W niedzielę trener Jagiellonii Michał Probierz ogłosił listę zawodników, którzy pojadą na drugi obóz do Gutowa. Nie znalazł się na niej Kamil Grosicki, który nie pojechał również na pierwsze zgrupowanie w Olecku.
Oficjalną przyczyną absencji "Grosika" jest kontuzja przywodziciela i przedstawiciele klubu twierdzili, że napastnik uraz będzie leczył w Białymstoku. Nieoficjalne źródła donoszą jednak, że decyzja trenera Probierza jest konsekwencją zdarzenia sprzed kilku tygodni, kiedy Grosicki trenował pod wpływem alkoholu.
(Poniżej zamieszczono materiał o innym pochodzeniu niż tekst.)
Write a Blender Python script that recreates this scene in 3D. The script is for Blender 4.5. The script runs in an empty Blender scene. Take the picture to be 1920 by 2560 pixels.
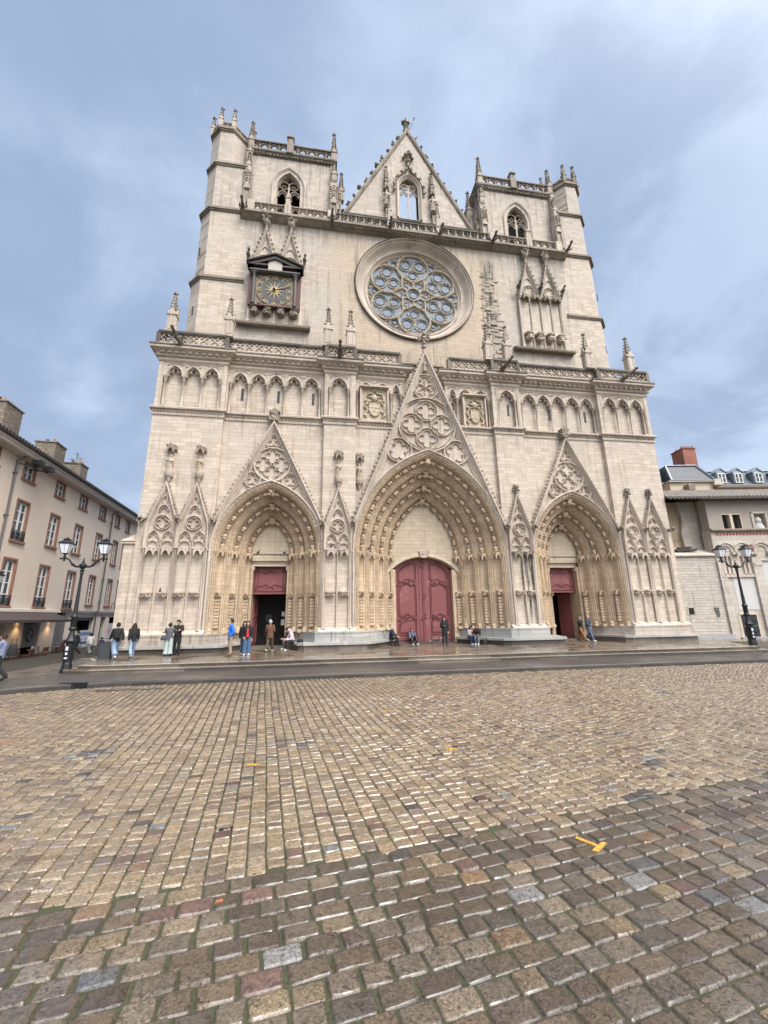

Na razie były zawodnik Legii Warszawa ma trenować indywidualnie, ale mówi się, że szefowie Jagi już szukają nowego snajpera. Jeśli spekulacje się potwierdzą, 21-letni piłkarz jeszcze przed rozpoczęciem nowego sezonu pożegna się z zespołem.
To już drugi poważny zakręt w karierze Grosickiego. Najpierw musiał przerwać karierę z powodu hazardowego nałogu. Wydawało się, że wszystko wraca do normy, a jednak zawodnik sięgnął tym razem po alkohol.